La troupe italienne, parfois déguisée en Marx Brothers, peine là encore à faire sourire. Leur numéro dégénère même après l’air de Zerbinette : tous essaient d’attraper celle-ci, bousculant ainsi la maîtresse de maison, ce qui a pour résultat de la faire fuir, avec mari et enfants (ah non, les enfants auront préalablement été mis au lit par la majordome !).
L’arrivée de Bacchus n’est pas plus réussie. Sorte de Popeye tatoué, avec t-shirt trempé et baluchon, Bacchus arrive sur scène trop tôt (ce qui rend incompréhensible la confusion d’Ariadne le prenant pour le « messager de la mort » qu’elle attendait : là, elle aurait dû réaliser bien avant que ce n’était pas lui !) et en repart seul, baluchon sur le dos. On est loin de la « métamorphose » qu’il exprime : « Oui, c’est toi que mon cœur attendait, Maintenant, je suis différent de celui que j’étais ! De tes souffrances je suis riche, et mon être brûle du plaisir d’un dieu ! Les astres peuvent s’éteindre sans qu’à mon étreinte la mort t’enlève ! ». Ce qu’on voit exprime tout l’inverse : « Tu me fatigues, je te laisse où tu es et je fiche le camp ». Il n’y a donc absolument aucune magie, aucune émotion dans le finale dont pourtant la musique est d’un sublime achevé… Quelle déception !

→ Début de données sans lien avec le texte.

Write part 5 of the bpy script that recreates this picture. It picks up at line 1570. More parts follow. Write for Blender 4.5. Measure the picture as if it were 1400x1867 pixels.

Cette platitude scénique aurait pu être compensée par une interprétation musicale superlative, or la léthargie semble parfois toucher les musiciens. Ce n’est pourtant pas la faute à Daniel Klajner qui se démène en fosse pour animer tout cela. Trop peut-être. On a l’impression que le chef “surdirige”. Le discours est assez anguleux et surtout très symphonique. A ce titre, on lit avec grand intérêt le programme où figure une interview du chef par Mathieu Schneider, un spécialiste de cette musique. Malgré les observations et les arguments de celui-ci, Daniel Klajner conçoit Ariadne auf Naxos comme un opéra « dans la tradition symphonique ». Effectivement, l’aspect chambriste est le plus souvent effacé au profit d’un son généreux et ample. On ne sera pas toujours convaincu par cette vision qui nous semble sacrifier une des particularités de l’ouvrage, cette ambivalence entre opéra de chambre et opéra symphonique (car symphonique, toute la scène finale l’est bien en effet). Il est vrai que l’Orchestre peine dans les moments chambristes justement. Le merveilleux Prélude de l’Opéra est ainsi assez terne et fragile, tout comme le tout début du Prologue.
La battue énergique, parfois surdimensionnée, de Klajner, peine donc à entraîner l’ensemble des chanteurs, « plombés » par la mise en scène. C’est fort dommage, car le très beau compositeur d’Angélique Noldus aurait eu besoin d’un coup de pouce pour tout à fait s’envoler et nous transporter avec sa jeunesse, son entrain, sa voix belle et idéale pour le rôle malgré un petit manque de puissance encore. Il en sera de même pour l’Ariadne de Christiane Libor dont on aurait aimé profiter davantage de la voix superbe et d’une belle ligne de chant (hormis quelques sons bas). Ce sont là deux talents à suivre assurément. Nous avons été moins convaincu par la Zerbinette de Julia Novikova dont le manque de charisme associé à un timbre assez commun peinent à emporter l’adhésion et laissent finalement assez indifférent aux prouesses vocales, pourtant effectuées avec précision.
Le Bacchus de Michael Putsch est viril à souhait et assure crânement sa partie éprouvante avec des aigus solides (parfois un peu en force cependant).
Il y a peu à dire sur le reste de la distribution, car tout « ronronne » sagement. Seul Guy de Mey tire son épingle du jeu en efficace Maître à danser. A noter également un beau trio de femmes pour la Naïade, la Dryade et l’Echo.